For instance, after a lot of work specifically in this area you will still have a desire to overtrade and a desire to trade emotionally. But, you will also be able to stop yourself by clearly remembering all the times that you broke your rules before, and the outcome and result of doing so.
This is why some say (myself included) that one of the worst things that a trader can experience is negative reinforcement. For instance, two big winners on those trades where you broke your rules. This will set you back a long way and it takes a lot of work to realize that you have rules for a reason. You must trade your rules. You can change the rules if you want, 1 or 2 rules at a time no sooner than every 2 weeks, but you should trade your rules as exact as possible in the meantime.
I know you know this stuff already. I'm trying to empower you to change and find what you need to break the cycle.
Thank you for the feedback. I appreciate it a great deal and that's not BS. I think I may have taken your question to literally. It certainly wasn't my intention to defend or justify taking those trades. I thought when you asked why I took them you wanted to know the thought process, but of course that really isn't important.
"It is only when you start to clearly recognize, as you did in the final sentence of your reply, the true reasons you break your own rules that you will be able to catch yourself prior to doing so in the future." I totally agree with your statement and I am hopeful that recognizing these reasons and documenting it that it will help me in catching myself in the future.
Been there done that, I can totally relate.

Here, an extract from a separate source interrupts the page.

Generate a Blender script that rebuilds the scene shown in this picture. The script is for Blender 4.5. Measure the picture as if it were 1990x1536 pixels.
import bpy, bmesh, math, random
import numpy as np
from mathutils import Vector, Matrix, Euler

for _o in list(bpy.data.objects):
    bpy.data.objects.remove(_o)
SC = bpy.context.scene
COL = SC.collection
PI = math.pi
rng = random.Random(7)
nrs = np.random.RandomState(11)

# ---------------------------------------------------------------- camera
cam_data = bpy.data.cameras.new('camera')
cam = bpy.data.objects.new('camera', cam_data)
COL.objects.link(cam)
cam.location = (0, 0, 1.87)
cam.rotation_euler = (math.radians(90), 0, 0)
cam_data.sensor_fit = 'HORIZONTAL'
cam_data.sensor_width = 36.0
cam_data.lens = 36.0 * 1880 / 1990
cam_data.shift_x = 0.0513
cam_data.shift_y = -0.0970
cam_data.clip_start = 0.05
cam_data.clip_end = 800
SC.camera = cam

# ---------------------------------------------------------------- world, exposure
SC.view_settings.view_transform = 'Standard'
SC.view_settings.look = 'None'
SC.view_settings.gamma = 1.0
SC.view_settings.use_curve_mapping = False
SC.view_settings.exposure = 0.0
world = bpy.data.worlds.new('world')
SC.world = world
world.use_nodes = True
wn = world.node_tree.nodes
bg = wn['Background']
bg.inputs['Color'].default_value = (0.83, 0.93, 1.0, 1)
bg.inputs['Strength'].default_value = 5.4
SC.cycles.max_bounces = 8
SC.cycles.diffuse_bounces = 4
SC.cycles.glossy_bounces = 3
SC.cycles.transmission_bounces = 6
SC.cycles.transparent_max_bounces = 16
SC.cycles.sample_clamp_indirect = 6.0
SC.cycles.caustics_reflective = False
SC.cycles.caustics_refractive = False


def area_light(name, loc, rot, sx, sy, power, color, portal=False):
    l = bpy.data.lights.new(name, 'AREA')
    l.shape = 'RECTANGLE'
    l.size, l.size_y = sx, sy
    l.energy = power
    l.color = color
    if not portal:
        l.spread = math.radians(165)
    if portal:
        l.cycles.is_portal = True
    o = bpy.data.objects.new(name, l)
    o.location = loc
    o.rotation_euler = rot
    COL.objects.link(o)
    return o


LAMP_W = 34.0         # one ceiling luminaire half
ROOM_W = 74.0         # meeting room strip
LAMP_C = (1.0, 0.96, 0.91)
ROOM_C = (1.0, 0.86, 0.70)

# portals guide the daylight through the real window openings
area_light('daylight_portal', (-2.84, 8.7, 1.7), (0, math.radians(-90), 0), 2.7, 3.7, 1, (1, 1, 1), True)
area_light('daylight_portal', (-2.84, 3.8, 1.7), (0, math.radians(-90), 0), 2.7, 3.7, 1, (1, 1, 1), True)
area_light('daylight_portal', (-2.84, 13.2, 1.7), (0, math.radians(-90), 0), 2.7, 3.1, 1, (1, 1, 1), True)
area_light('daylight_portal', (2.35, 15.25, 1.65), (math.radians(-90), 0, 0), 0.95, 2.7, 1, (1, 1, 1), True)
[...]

There's billions upon billions of dollars sloshing around in this market, moving back and forth like there's no tomorrow, and all we can manage to capture is a few pennies here and there ..... if we're lucky.
Would you believe me if I told you I used to make around 50 trades per day trying to chase those elusive institutional money ? The only one who got rich was my broker.
I still fight the urge to overtrade to this very day. I never gave the idea of journalling any serious consideration until I came across this forum. It's tedious, time consuming, and a lot of work for what I previously thought was little reward. But I've come to the realization that all paths do lead to Rome. In other words, consistency is the holy grail. Chasing is reactive. Planning is proactive. Sounds cliche, but you really do have make it a habit to begin with the end in mind. What do you really want, and how serious are you to committing to attaining it?
I believe everyone's journey towards becoming a successful trader must go through what it personally means to them to be consistent. Day in, day out. For some, it comes easy to them, for they have a natural talent for this vocation. For myself, I need to work at it not because I don't have the skill set, but because I have all this other "stuff". That is how the light bulb clicked with me, which motivated me enough to start the journalling, so I can shine the scope on what baggage I am carrying and how do deal with it. Those problems will never go away until I figure out how to deal with them.
We are competing with black boxes on the other side of the trade. The least we can do is execute consistently, almost like the machines........
Sometimes when you try to ride a horse after a donkey I throws you off a few times, it doesn't hurt too much but makes you more determined to ride it properly as you know its much better than that old donkey your used to!